Was vor allem auch an den Schauspielern lag. Stefanie Stappenbeck hat eine fantastische Bille hingelegt und auch Marcus Mittermeier hat mich wirklich beeindruckt. Und dann sieht man den Mann auch noch in vollster männlicher Schönheit, nackt, wie der liebe Gott ihn schuf. Hut ab, vor Stefanie und Marcus und Hut ab vor dem Regisseur, der es geschafft hat, die Schauspieler dazu zu überreden. Auch der „dirty Talk“ im Film hat mir gefallen.
Ich musste lachen, als ich die Szene im Film sah, bei der ich beim Set anwesend sein durfte. Die habe ich damals beim Dreh völlig missinterpretiert, denn ich ging ja davon aus, dass das Motiv in meinem Buch auch das Motiv in dem Film sein würde. Aber das war wohl zu kompliziert für den deutschen TV-Geschmack.
Ich hatte eh damit gerechnet, dass der Drehbuchautor mein „Schweineschwänzchen“ weglassen würde, es ist einfach nicht politisch korrekt. Dabei liebe ich „Schweineschwänzchen“ am Ende eines Buches, die die Tat noch einmal in einem völlig anderen Licht erscheinen lassen, ich nutze sie, um poetische Gerechtigkeit herzustellen. Wie gesagt, nicht immer politisch korrekt. Deshalb schreibe ich keine Tatort-Drehbücher.

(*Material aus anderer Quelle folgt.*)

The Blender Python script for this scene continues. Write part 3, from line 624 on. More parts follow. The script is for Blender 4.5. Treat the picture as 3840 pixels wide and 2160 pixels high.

„Wie hat Ihnen denn der Film gefallen?“, fragte mich der Produzent. Irre ich mich oder war da ein ängstlicher Unterton dabei? „Ich bin begeistert“ habe ich geschrieben und es ehrlich gemeint. Von dem Drehbuch, den Schauspielern, der Regie, der Inszenierung mit den Rückblenden, die sehr nah an meiner Romanvorlage sind.
Nachdem wir den Film gesehen hatten, mussten wir uns erst mal erholen. Es war anstrengend, Figuren zu folgen, die man mit viel Liebe entworfen hat und die einige Zeit Mitglieder unserer Familie waren, so wie alle Protagonisten meiner Romane.
Jetzt habe ich ein paar Tage Abstand und kann nur sagen: Toller Film!
Danke, Oliver Berben und Ian Ehlert, ich wusste doch, dass es die richtige Entscheidung war, zur Constantinfilm zu gehen.